**TASK GOAL:** Quote exactly, and only, the lines of the material below from the line with "The Blender Python" through the line with "po = bpy.data.objects.new('spot_glow', pl_);".
»»
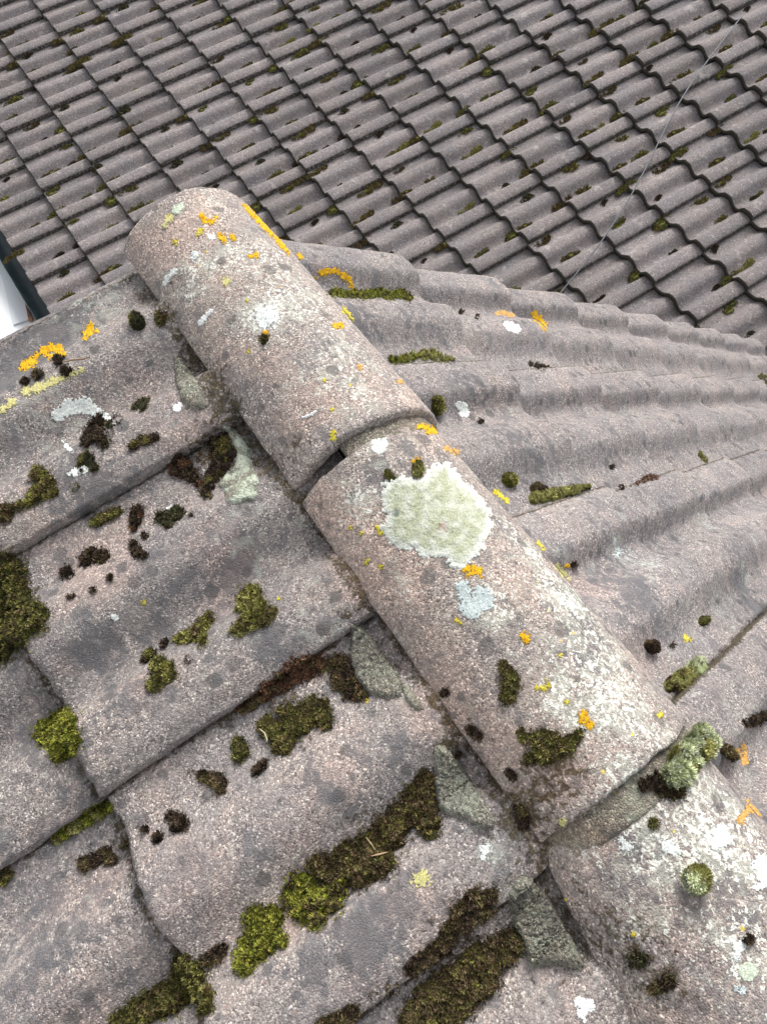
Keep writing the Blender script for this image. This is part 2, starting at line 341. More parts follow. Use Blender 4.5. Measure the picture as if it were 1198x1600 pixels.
spots(2, [(300, 370, 50, .6), (250, 380, 50, .8), (400, 560, 60, .7), (480, 640, 50, .9), (570, 600, 50, .7), (560, 850, 70, 1.0), (640, 930, 60, .9), (700, 1060, 60, 1.0), (680, 1120, 40, .9), (780, 1200, 60, 1.0), (890, 1200, 50, 1.0), (920, 920, 50, .6), (1000, 1030, 40, .6), (860, 880, 40, .6), (500, 800, 40, .7), (590, 900, 60, .8),
          (130, 860, 60, .8), (180, 870, 50, .8), (350, 870, 50, .5), (330, 960, 30, .9), (380, 880, 60, .5), (480, 1250, 110, .5), (270, 1400, 100, .5), (60, 1530, 100, .5), (900, 1350, 60, .5), (1050, 1450, 60, .5), (1100, 1560, 60, .5), (450, 1430, 25, 1.0), (160, 1370, 30, .9), (620, 1450, 80, .5), (280, 660, 50, .5), (200, 600, 60, .5), (230, 1060, 30, .6), (100, 950, 40, .4), (950, 640, 60, .3)])
spots(3, [(150, 1010, 40, 1.0), (250, 980, 30, .8), (420, 1000, 35, 1.1), (370, 890, 30, 1.0), (340, 940, 30, .8), (200, 1090, 50, .7), (390, 850, 25, .8), (60, 1160, 50, .7), (130, 1250, 60, .4), (620, 1160, 18, .9), (510, 1245, 16, .9), (20, 590, 60, .9), (100, 500, 60, .9), (160, 745, 60, .6), (90, 770, 60, .5),
          (590, 730, 25, 1.2), (480, 1210, 40, .3), (640, 700, 20, .9), (700, 760, 30, .4), (1020, 860, 40, .5), (960, 900, 60, .6), (900, 940, 60, .7), (1040, 800, 50, .3), (1000, 940, 60, .6), (1150, 700, 60, .5), (800, 680, 50, .6), (860, 760, 60, .5), (1150, 900, 50, .6), (960, 700, 60, .4), (1190, 960, 40, .7), (1120, 1190, 40, .8),
          (560, 500, 50, .7), (660, 520, 50, .5), (740, 600, 50, .6), (630, 1400, 60, .6), (560, 1470, 60, .6), (480, 1510, 50, .5), (1130, 1400, 50, .8), (980, 1330, 50, .7), (1100, 1250, 50, .4), (800, 960, 60, .4), (920, 1020, 50, .6), (30, 1480, 90, .4), (400, 1200, 60, .3), (140, 1440, 100, .3)])
for o, Wp, fc in NEAR:
    c = np.zeros((len(Wp), 4))
    lo, hi = Wp.min(0)-.1, Wp.max(0)+.1
    for ch in range(4):
        for p, r, s in WX[ch]:
            if (p < lo).any() or (p > hi).any(): continue
            c[:, ch] += s*np.exp(-((Wp-p)**2).sum(1)/(r*r))
    c *= .8; c[:, 3] *= 1.25; c[:, 0] = np.minimum(c[:, 0], (.76 if o.name.startswith('ridge') else .62)+.25*np.clip(vnoise(Wp, 30, 4)*2, -1, 1))
    if o.name.startswith('roof_tile'): uv = LOC[o.name]; e1 = np.exp(-((uv[:, 1]-EXPO+.004)/.010)**2); e2 = np.exp(-((uv[:, 0])/.006)**2); e3 = np.exp(-(uv[:, 1]/.004)**2); c[:, 1] += .9*e1+.8*e2+.35*e3+.45*np.exp(-((Wp[:, 1]+.082)/.005)**2)*(Wp[:, 1] < 0); c[:, 1] = np.minimum(c[:, 1], 1.2 if o.name.startswith('ridge') else .72)  # dirt and contact shade painted under noses and along the ridge foot; dark joints
    if o.name.startswith('roof_tile') and 'right slope' in o['group']: c[:, 1] = np.minimum(c[:, 1]+1.2*np.exp(-((TW-LOC[o.name][:, 0])/.0045)**2), 1.1)
    setcol(o.data, 'wx', np.clip(c, 0, 1.3))

# ------------------------------------------------------------------ crusts (lichen, mortar fillets) and moss
def fld(x, y, circ):
    f = -1e9
    for cx, cy, r in circ:
        v = r - math.hypot(x-cx, y-cy)
        if v > f: f = v
    return f
def polyf(x, y, pts):
    ins = False; dm = 1e9; n = len(pts)
    for i in range(n):
        x1, y1 = pts[i]; x2, y2 = pts[(i+1) % n]
        if (y1 > y) != (y2 > y) and x < (x2-x1)*(y-y1)/(y2-y1)+x1: ins = not ins
        dx, dy = x2-x1, y2-y1; t = max(0, min(1, ((x-x1)*dx+(y-y1)*dy)/(dx*dx+dy*dy+1e-9)))
        dm = min(dm, math.hypot(x-x1-t*dx, y-y1-t*dy))
    return dm if ins else -dm
def islands(V, fc):
    par = list(range(len(V)))
    def fd(a):
        while par[a] != a: par[a] = par[par[a]]; a = par[a]
        return a
    for f in fc:
        a = fd(f[0])
        for b in f[1:]: par[fd(b)] = a
    g = {}
    for f in fc: g.setdefault(fd(f[0]), []).append(f)
    return sorted(g.values(), key=len, reverse=True)
def densify(circ):
    out = []
    for a, b in zip(circ, circ[1:]):
        out.append(a); d = math.hypot(a[0]-b[0], a[1]-b[1])
        if d < (a[2]+b[2])*1.6+4:
            n = int(d/(.5*(a[2]+b[2])))
            for k in range(1, n+1): t = k/(n+1); out.append((a[0]+(b[0]-a[0])*t, a[1]+(b[1]-a[1])*t, (a[2]+(b[2]-a[2])*t)*.85))
    return out + [circ[-1]]
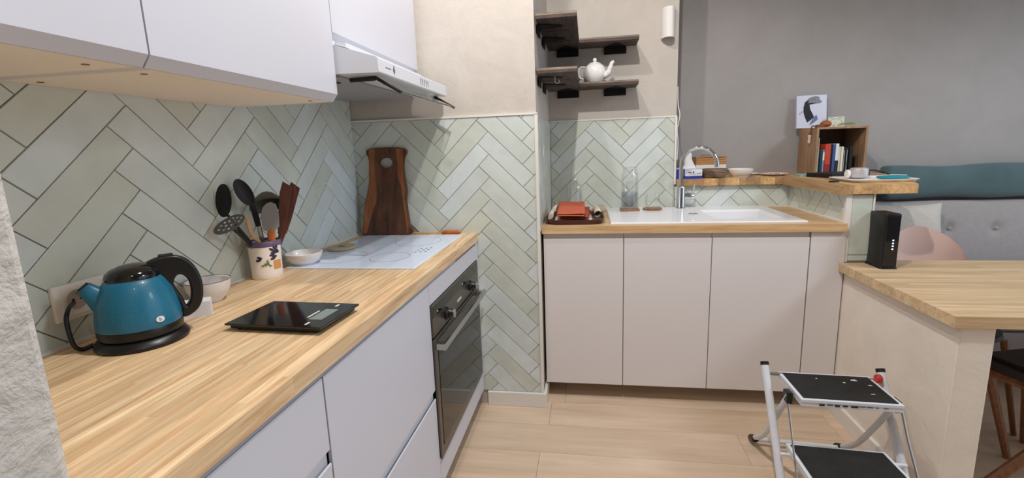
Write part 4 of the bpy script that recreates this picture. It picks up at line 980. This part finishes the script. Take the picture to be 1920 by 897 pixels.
# on top of the crate
pc = thing('canvas_print', 'white canvas with a dark ink figure leaning on the wall above the crate', 'picture', (2.49, 1.02, cz1))
CM = frame((2.408, 1.030, cz1+.002), (1, .0, 0), (0, .14, .99))
def cobj(name, mb, mat, par): mb.v = [tuple(CM @ Vector(p)) for p in mb.v]; return obj(name, mb, mat, par)
cobj('canvas', MB().box(0, .170, 0, .200, -.018, 0, b=.0015), P('canvas_white', '#C9CCDC', .35), pc)
def fl(name, pts, mat, k): flatshape(name, [pts], .0006, mat, pc, CM @ Matrix.Translation((0, 0, .0004+k*.0005)))
s_ = lambda pts: [((px-95)/555*.170, (700-py)/650*.200) for px, py in pts]
fl('ink_hair', s_([(250, 180), (330, 100), (440, 70), (510, 90), (520, 150), (560, 170), (540, 210), (440, 225), (380, 215), (320, 235), (270, 230)]), M['grey_ink'], 0)
fl('ink_figure', s_([(245, 185), (330, 145), (300, 205), (400, 200), (440, 215), (330, 240), (345, 330), (415, 480), (380, 520), (290, 590), (245, 480), (220, 380), (220, 290)]), M['ink'], 1)
fl('ink_wash', s_([(400, 500), (460, 440), (490, 530), (420, 590), (330, 650), (350, 590)]), M['blue_ink'], 0)
fl('pink_wash', s_([(130, 400), (210, 350), (215, 375), (150, 440)]), M['pink_ink'], 0)
pk = thing('pumpkin', 'small orange brown pumpkin on top of the crate', 'pumpkin', (2.515, .90, cz1))
pm = MB(); pm.grid(lambda u, v: (2.515+.030*(1+.06*math.cos(8*2*PI*u))*math.sin(PI*v)*math.cos(2*PI*u), .90+.030*(1+.06*math.cos(8*2*PI*u))*math.sin(PI*v)*math.sin(2*PI*u), cz1+.0195-.0195*math.cos(PI*v)), 40, 12)
obj('flesh', pm, M['pumpkin'], pk, 'all')
obj('stem', MB().tube([(2.515, .90, cz1+.036), (2.512, .90, cz1+.046)], [.004, .003], 8), M['leaf'], pk)
cd = thing('greeting_card', 'pale green printed card standing on the crate behind the pumpkin', 'card', (2.63, .99, cz1))
CM2 = frame((2.575, 1.000, cz1+.002), (1, .08, 0), (-.01, .12, .99))
def c2obj(name, mb, mat): mb.v = [tuple(CM2 @ Vector(p)) for p in mb.v]; return obj(name, mb, mat, cd)
c2obj('sheet', MB().box(0, .092, 0, .062, -.003, 0), M['paper_green'])
c2obj('top_print', MB().box(.004, .026, .054, .057, 0, .0004).box(.056, .080, .054, .057, 0, .0004), M['mark_grey'])
flatshape('oval_print', [[(.043+.036*math.cos(2*PI*i/32), .028+.022*math.sin(2*PI*i/32)) for i in range(32)], [(.043+.034*math.cos(2*PI*i/32), .028+.020*math.sin(2*PI*i/32)) for i in range(32)]], .0005, M['mark_grey'], cd, CM2 @ Matrix.Translation((0, 0, .0004)))
lf = thing('dried_leaves', 'bundle of dried green leaves lying on the crate beside the pumpkin', 'leaves', (2.62, .90, cz1))
for i in range(6):
    a = .1*(i-2.5); L0 = .105
    pts = spline([(2.565+.004*i, .885+.008*i, cz1+.005+.001*i), (2.565+L0*.5, .885+.006*i+.05*a, cz1+.010+.0025*i), (2.565+L0+.004*i, .885+.004*i+.1*a, cz1+.008+.003*i)], 6)
    obj('leaf', MB().tube(pts, [(.0012, .001+.007*math.sin(PI*k/(len(pts)-1))) for k in range(len(pts))], 8, flat=(0, 0, 1)), M['leaf'] if i % 2 else P('pale_leaf', '#C8CB9F', .6), lf, True)
fg = thing('figurine', 'tiny cream figurine between the pumpkin and the leaves', 'figurine', (2.556, .872, cz1))
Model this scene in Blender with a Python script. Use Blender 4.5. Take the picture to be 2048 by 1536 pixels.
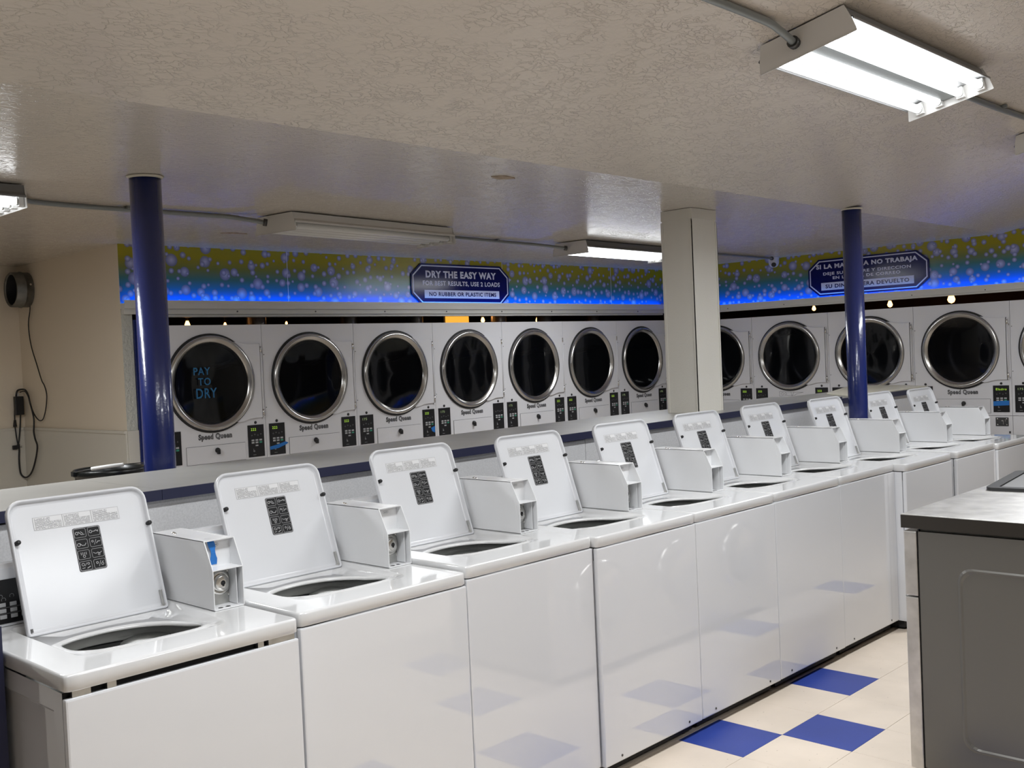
import bpy, bmesh, math, random
from mathutils import Vector, Matrix
random.seed(7)
D = bpy.data
C = bpy.context.scene.collection
for o in list(D.objects): D.objects.remove(o)

# ------------------------------------------------------------------ camera, world, exposure
S = bpy.context.scene
cam = D.objects.new('camera', D.cameras.new('camera')); C.objects.link(cam); S.camera = cam
cam.data.sensor_width = 36.0
cam.data.lens = 2091.06 / 2048 * 36.0
cam.data.clip_start = 0.02
YAW, PIT, ROL = 0.8057, -0.0269, -0.0441
fw = Vector((math.sin(YAW) * math.cos(PIT), math.cos(YAW) * math.cos(PIT), math.sin(PIT)))
rt = Vector((math.cos(YAW), -math.sin(YAW), 0)); up = rt.cross(fw)
r2 = math.cos(ROL) * rt + math.sin(ROL) * up
u2 = -math.sin(ROL) * rt + math.cos(ROL) * up
CAM = Vector((-0.9974, -2.4556, 1.6145))
cam.matrix_world = Matrix(((r2.x, u2.x, -fw.x, CAM.x), (r2.y, u2.y, -fw.y, CAM.y), (r2.z, u2.z, -fw.z, CAM.z), (0, 0, 0, 1)))

w = D.worlds.new('world'); S.world = w; w.use_nodes = True
w.node_tree.nodes['Background'].inputs[0].default_value = (0.02, 0.02, 0.025, 1)
w.node_tree.nodes['Background'].inputs[1].default_value = 0.3
S.view_settings.view_transform = 'Standard'
S.view_settings.look = 'None'
S.view_settings.gamma = 1.0
S.view_settings.use_curve_mapping = False
S.view_settings.exposure = 1.9
TUBE = 2.4
LAMP_W = 10.5         # watts of each lit fixture, thrown downwards by its reflector
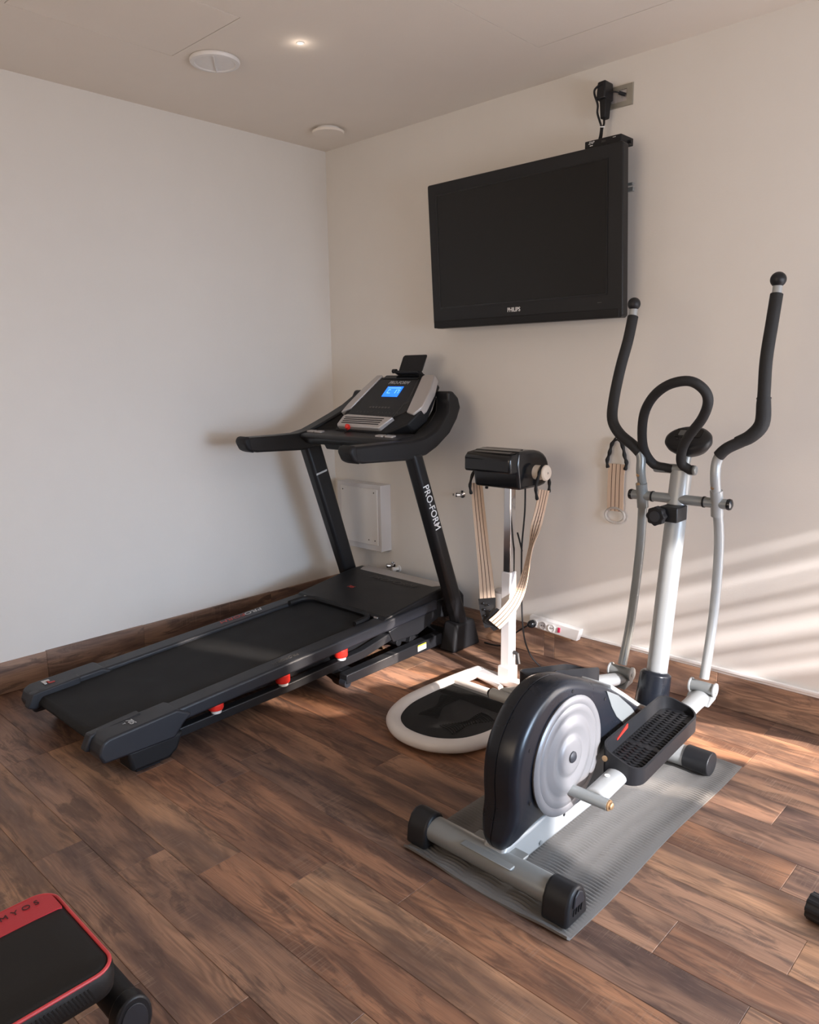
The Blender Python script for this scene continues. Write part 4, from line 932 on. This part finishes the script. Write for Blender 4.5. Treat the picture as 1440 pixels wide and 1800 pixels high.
U_ = thing('ceiling_disc', (.330, -.262, RZ), 'plain round white cover disc on the ceiling near the room corner', 'ceiling cover')
obj('disc', lathe(BM(), [(.0, -.026), (.080, -.024), (.083, -.020), (.083, -.013), (.07, -.012)], (.330, -.262, RZ), (0, 0, 1), 48), CEIL, U_)
obj('collar', lathe(BM(), [(.062, -.013), (.062, 0)], (.330, -.262, RZ), (0, 0, 1), 32), WPL, U_)
L_ = thing('spot_light', (1.058, -1.024, RZ), 'tiny glowing recessed spot light in the ceiling', 'ceiling light')
obj('bezel', lathe(BM(), [(.010, -.001), (.016, -.001), (.015, -.003), (.010, -.003)], (1.058, -1.024, RZ), (0, 0, 1), 24), WPL, L_)
obj('lens', lathe(BM(), [(.0, -.0045), (.006, -.0040), (.0095, -.001)], (1.058, -1.024, RZ), (0, 0, 1), 20), LAMP, L_)
pl_ = bpy.data.lights.new('spot_glow', 'POINT'); pl_.energy = .05; pl_.color = (1, .85, .72); pl_.shadow_soft_size = .01
po = bpy.data.objects.new('spot_glow', pl_); C.objects.link(po); po.location = (1.058, -1.024, RZ-.03)

# ------------------------------------------------------------------ weight bench corner, bottom left
N_ = thing('weight_bench', (2.29, -2.95, 0), 'black vinyl weight bench with red side panel and red piping in the near left corner', 'bench')
SX0, SX1, SY0, SY1, SZ = 2.150, 2.432, -3.60, -2.598, .448
out = rrect(SX0, SX1, SY0, SY1, .042, 8)
def ins(d): return rrect(SX0+d, SX1-d, SY0+d, SY1-d, max(.006, .042-d), 8)
bm = BM(); lay = [(.010, .395), (.002, .402), (0, .415), (0, .436), (.004, .443)]
rr = [[bm.verts.new((x, y, z)) for x, y in ins(d)] for d, z in lay]
for A, B in zip(rr[:-1], rr[1:]):
    for i in range(len(A)): bm.faces.new((A[i], A[(i+1) % len(A)], B[(i+1) % len(A)], B[i]))
bm.faces.new(rr[0][::-1]); bm.faces.new(rr[-1]); seat = obj('seat_pad', bm, VINYL, N_, angle=50)
bm = BM(); lay = [(.006, .440), (.010, .447), (.020, .4505), (.06, .452)]
rr = [[bm.verts.new((x, y, z)) for x, y in ins(d)] for d, z in lay]
for A, B in zip(rr[:-1], rr[1:]):
    for i in range(len(A)): bm.faces.new((A[i], A[(i+1) % len(A)], B[(i+1) % len(A)], B[i]))
bm.faces.new(rr[-1]); obj('top_cover', bm, VINYL, seat, angle=50)
# red side panel
bm = BM(); XR = SX0+.078
poly = [(x, y) for x, y in ins(.013) if x < XR-.004]
poly = sorted([p for p in poly if p[1] < -3], key=lambda p: (p[0]))
edge = [p for p in ins(.013) if p[0] < XR-.001]
A_ = [p for p in edge if p[1] > -3]; B2 = [p for p in edge if p[1] <= -3]
pl2 = [(XR, SY1-.013)]+A_+B2+[(XR, SY0+.013)]
top = [bm.verts.new((x, y, .4532 if x > SX0+.03 else .4515)) for x, y in pl2]; lo = [bm.verts.new((x, y, .446)) for x, y in pl2]
bm.faces.new(top)
for i in range(len(top)): bm.faces.new((top[i], top[(i+1) % len(top)], lo[(i+1) % len(top)], lo[i]))
rp = obj('red_panel', bm, REDV, seat, label='red vinyl side panel')
text('D O M Y O S', .0185, (SX0+.036, -2.690, .4545), (0, 1, 0), (-1, 0, 0), TXTK, rp, sx=1.05)
tube(bm := BM(), [(x, y, .4455) for x, y in ins(.005)], .0032, n=8, closed=True); obj('piping', bm, REDP, seat, label='red piping')
bm = BM()
for i in range(150):                                   # ribbed fabric around the side
    t = SY1-.046-i*.0062; rectsweep(bm, [(SX1+.0002, t, .412), (SX1+.0002, t-.012, .436)], .0012, .0024, side=(1, 0, 0))
for i in range(33):
    t = SX1-.046-i*.0062; rectsweep(bm, [(t, SY1+.0002, .412), (t-.012, SY1+.0002, .436)], .0012, .0024, side=(0, 1, 0))
obj('side_ribs', bm, VINYL, seat, kind='stuff')
bm = BM(); box(bm, 2.262, 2.318, -3.55, -2.66, .345, .394); obj('frame_beam', bm, BLKM, N_, bevel=.004)
bm = BM(); rectsweep(bm, [(2.29, -2.86, .36), (2.29, -2.82, .20), (2.29, -2.78, .045)], .05, .05); obj('front_leg', bm, BLKM, N_, bevel=.004)
bm = BM(); rectsweep(bm, [(2.29, -3.45, .36), (2.29, -3.50, .05)], .05, .05); obj('rear_leg', bm, BLKM, N_, bevel=.004)
hb_ = obj('support_bar', tube(BM(), [(2.165, -2.580, .322), (2.400, -2.580, .322)], .029, n=24, ry=.031, up=(0, 0, 1)), BLKM, N_)
for s_, xx in ((1, 2.395), (-1, 2.170)):
    bm = tube(BM(), [(xx, -2.582, .318), (xx+s_*.020, -2.582, .318), (xx+s_*.028, -2.582, .318)], .034, n=28, ry=.046, up=(0, 0, 1)); cp_ = obj('bar_end_cap', bm, BLK, hb_, bevel=.004, label='oval black end cap')
    bm = tube(BM(), [(xx+s_*.027, -2.582, .316), (xx+s_*.030, -2.582, .316)], .024, n=28, ry=.036, up=(0, 0, 1)); obj('cap_insert', bm, DGREY, hb_, bevel=.001)
obj('bar_bracket', rectsweep(BM(), [(2.29, -2.67, .365), (2.29, -2.585, .330)], .045, .03), BLKM, N_)
for yy in (-2.78, -3.50):
    bm = BM(); tube(bm, [(2.15, yy, .032), (2.43, yy, .032)], .030, n=20); fb = obj('foot_bar', bm, BLKM, N_)
    for s, x in ((-1, 2.15), (1, 2.43)):
        bm = lathe(BM(), [(.0335, -.03), (.034, .004), (.028, .012), (.010, .014), (0, .014)], (x, yy, .034), (s, 0, 0), 24); obj('foot_cap', bm, DGREY, fb)

# ------------------------------------------------------------------ black end of equipment, right edge
Q_ = thing('dumbbell_bar', (3.16, -1.10, .0), 'black ribbed end of a bar lying on the floor at the right edge', 'bar')
PRk = []
for k in range(60):
    a = 2*math.pi*k/60; r = .034+.0012*(1 if (k//3) % 2 else -1); PRk.append((r*math.cos(a), r*math.sin(a)))
dq = Vector((.90, -.12, 0)).normalized(); pq = Vector((-dq.y, dq.x, 0)); oq = Vector((3.077, -1.098, .0355))
def qf(a, b, c): return oq+pq*a+Vector((0, 0, 1))*b+dq*c
obj('ribbed_cap', prism(BM(), PRk, 'z', 0, .052, fn=qf), BLK, Q_, bevel=.002)
obj('bar_tube', tube(BM(), [qf(0, -.003, .05), qf(0, -.003, .75)], .031, n=24), BLKM, Q_)
obj('ribbed_cap', prism(BM(), PRk, 'z', .74, .79, fn=qf), BLK, Q_, bevel=.002)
««
**PROBLEM SOLUTION:**
The Blender Python script for this scene continues. Write part 4, from line 932 on. This part finishes the script. Write for Blender 4.5. Treat the picture as 1440 pixels wide and 1800 pixels high.
U_ = thing('ceiling_disc', (.330, -.262, RZ), 'plain round white cover disc on the ceiling near the room corner', 'ceiling cover')
obj('disc', lathe(BM(), [(.0, -.026), (.080, -.024), (.083, -.020), (.083, -.013), (.07, -.012)], (.330, -.262, RZ), (0, 0, 1), 48), CEIL, U_)
obj('collar', lathe(BM(), [(.062, -.013), (.062, 0)], (.330, -.262, RZ), (0, 0, 1), 32), WPL, U_)
L_ = thing('spot_light', (1.058, -1.024, RZ), 'tiny glowing recessed spot light in the ceiling', 'ceiling light')
obj('bezel', lathe(BM(), [(.010, -.001), (.016, -.001), (.015, -.003), (.010, -.003)], (1.058, -1.024, RZ), (0, 0, 1), 24), WPL, L_)
obj('lens', lathe(BM(), [(.0, -.0045), (.006, -.0040), (.0095, -.001)], (1.058, -1.024, RZ), (0, 0, 1), 20), LAMP, L_)
pl_ = bpy.data.lights.new('spot_glow', 'POINT'); pl_.energy = .05; pl_.color = (1, .85, .72); pl_.shadow_soft_size = .01
po = bpy.data.objects.new('spot_glow', pl_); C.objects.link(po); po.location = (1.058, -1.024, RZ-.03)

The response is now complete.